New work raises a lot more questions than existing work. With existing projects, even if you haven’t explained everything clearly and allayed all concerns, a strong track record can suggest that those missing details don’t matter too much.

There are trusts out there who genuinely do want very new and innovative things, or who are excited to see you breaking new ground. However, most funders are more conservative than that. It’s a subject of real criticism by the genuinely innovative funders, who accuse their colleagues of doublespeak: they say they like innovation, but what they really want to know is that, if they give you the grant, it really will deliver.

Perhaps the most fundable projects are those that take well-proven work and expand it or transplant it to a new location.

Address the key risks, especially from a generic “project management” perspective

This is a subtle point and you may spend years really getting to grips with it. You probably don’t have the time, or space on paper, to try to address every single risk in your project.
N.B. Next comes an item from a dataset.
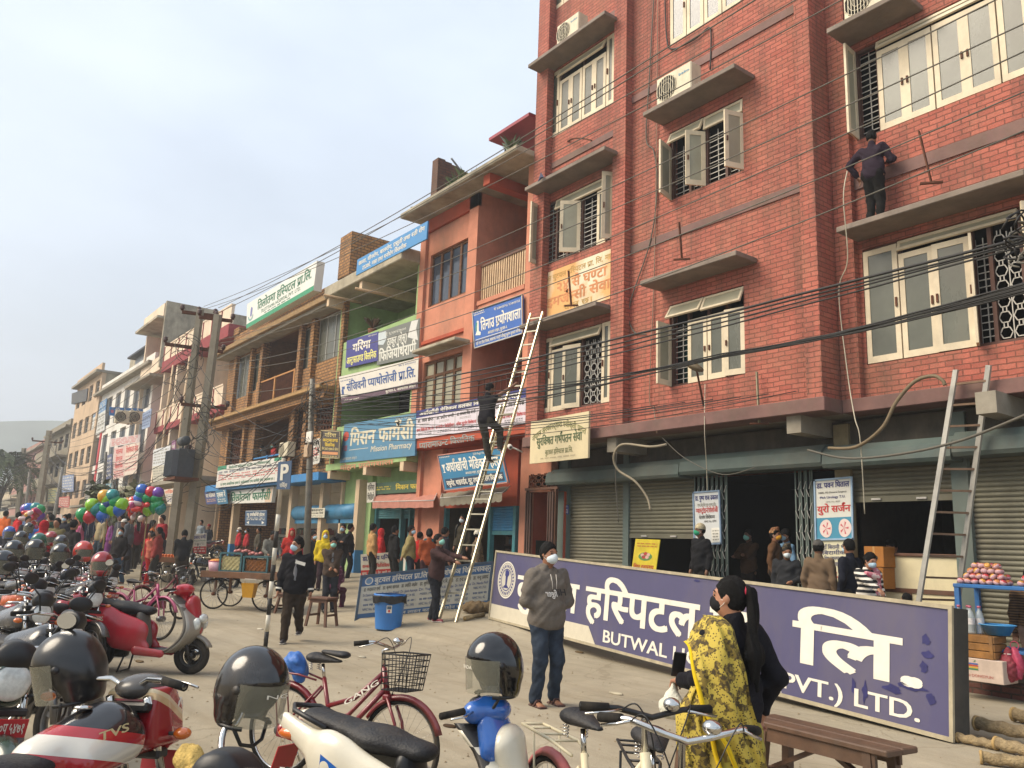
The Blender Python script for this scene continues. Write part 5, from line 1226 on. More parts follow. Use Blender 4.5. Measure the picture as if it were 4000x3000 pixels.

Nor will your Services colleagues be happy to answer the tiniest of your worries about delivery, when they have jobs to get on with. So, where to you draw the line?

If you are an experienced Services manager and someone describes any project to you, there will be things you might notice as a potential risk even though it isn’t your field of work at all. The risk might be around:

    • staff having the skills for the job,

    • everyone involved falling under the manager who leads the project, so good team-working can be ensured

    • the ability to manage demand, rather than get swamped or end up with no clients

    • ability to raise the rest of the money

    • Organisational finances (or having so much money the charity is not perceived as in need)

    • Safeguarding issues

    • Potential to recruit staff/volunteers who fit the specification

    • The plans are clear and specific enough that the model looks thought through enough to achieve the planned impacts

    • The costings including the salary level look right

    • and so on

  1. Secondly, it’s only the important risks that matter. At the same Association of Charitable Foundations session (above) the trainer stressed the importance of “significant” risks – but her observation was that when she’d once given the same training exercise to a group of trust fundraisers, they’d been noticeably more stringent in rejecting projects for risk to delivery than actual trust assessors were!

Sure, if the Trust spots a few things that look a bit questionable it isn’t great and it’s 100% a good idea to make the proposal as watertight as you can. (Also, you’ll doubtless get the odd rejection for reasons that you’d regard as silly.) However, few project proposals answer all the questions and you need to try and spot the things that will probably matter.

Ask the Service Manager or a more experienced colleague in Fundraising if you aren’t sure whether it’s a genuinely significant risk, or not.

Try to write positively, ensuring questions never even arise

Strong proposals are confident and positive. If there are risks to delivery, there’s a sense that they are controlled, with plenty of high quality to be applied to ensure they aren’t an issue.

For example, don’t say, “We don’t expect to have safeguarding issues because…” Say “We are NSPCC trained and use safeguarding processes based on world-leading models”

I was at a highly peer-led charity where we used peer mentors, peer trainers, peer just about everything. Early in the proposal I’d include a brief organisation description and in that I’d mention that we were internationally-leading experts, a claim I’d substantiate. It’s the kind of thing you’d want to mention anyway, but I’d feature it earlier and more prominently than I might otherwise, because I knew the prejudices people had about peer-led work. Attitude research indicates that people perceive peer-led organisations as amateurish. By changing the whole context of the discussion, I aimed to ensure that below average expertise didn’t occur to the assessor as a possibility.

When you’ll more experienced, I’ll suggest in the “intermediate writing” pages that you finesse this, allowing some issues to come up because it looks more rounded and convincing. However, it’s a good discipline to learn to write a positive description – and for the first period of your career, that’s probably enough to think about.

You do what you can with the time / space available

This is an excellent place to get really bogged down and unable to send out proposals, or to write proposals that are too long for the funder. As with a lot of trust fundraising, it’s hard to be perfect and you just do what you reasonably can.